Isto posto, não há como duvidar do lugar onde esse
caminho, trilhado pelo homem moderno, descambará: injustiça, mortes, desolação,
e um poder ainda mais concentrado nas mãos de poucos a decidirem o destino de
muitos. Parece-me que Satanás e seus servos estão ganhando a batalha, iniciada
no Éden, contra o homem. Ao insuflá-lo à autonomia, a desordem interior, como
consequência da rebelião, tornou-se evidente, e a motriz de uma existência
desgraçada e permeada pela autodestruição, pelo aniquilamento do supremo bem, a
solidificação da ofensa e das feridas a permear-lhe a alma, a abater a
consciência, a afastá-lo da verdade. Enquanto tem a corda em volta do pescoço,
espera paciente a árvore crescer para servir-lhe de forca.
Ao afastar-se de Deus, o homem entregou-se a si
mesmo, como o pior dos inimigos com o qual se mantém uma amizade descuidada, suicida.
Especialmente por considerar-se autossuficiente, quando não o é; bondoso,
quando não o é; generoso e fraternal, quando não o é; ainda que manifestações
gerais dessas virtudes se deem exclusivamente pela "imago dei"

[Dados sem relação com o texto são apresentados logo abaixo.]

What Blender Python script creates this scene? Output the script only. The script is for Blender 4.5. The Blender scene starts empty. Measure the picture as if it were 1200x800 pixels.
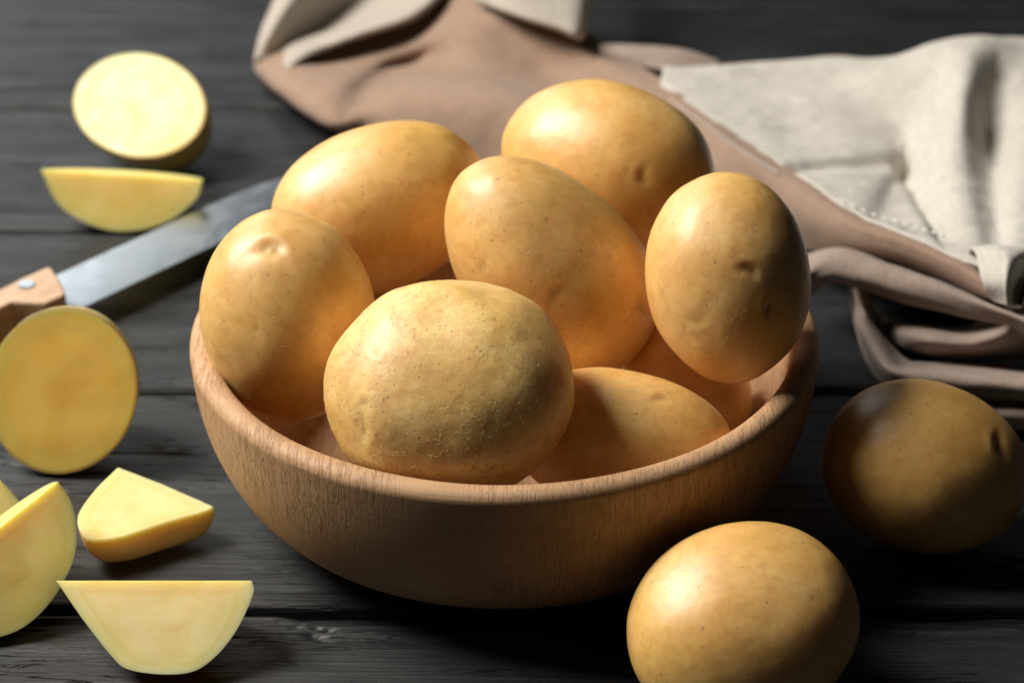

existente no homem, mesmo no pior espécime. Se há resquícios de benignidade e
de longanimidade no homem, existe somente pelo que ainda lhe resta de Deus no
coração, e não pelo que é, a partir da negação de Deus, mas pelo que ainda não
pode ou não conseguiu rejeitar dele.
Até o dia em que a rejeição o levará à morte
definitiva; a eterna separação de Deus. E cada um será justamente condenado por
seu pecado.
Nota: Este é apenas um esboço, de uma introdução para um futuro estudo sobre a doutrina da depravação total do homem.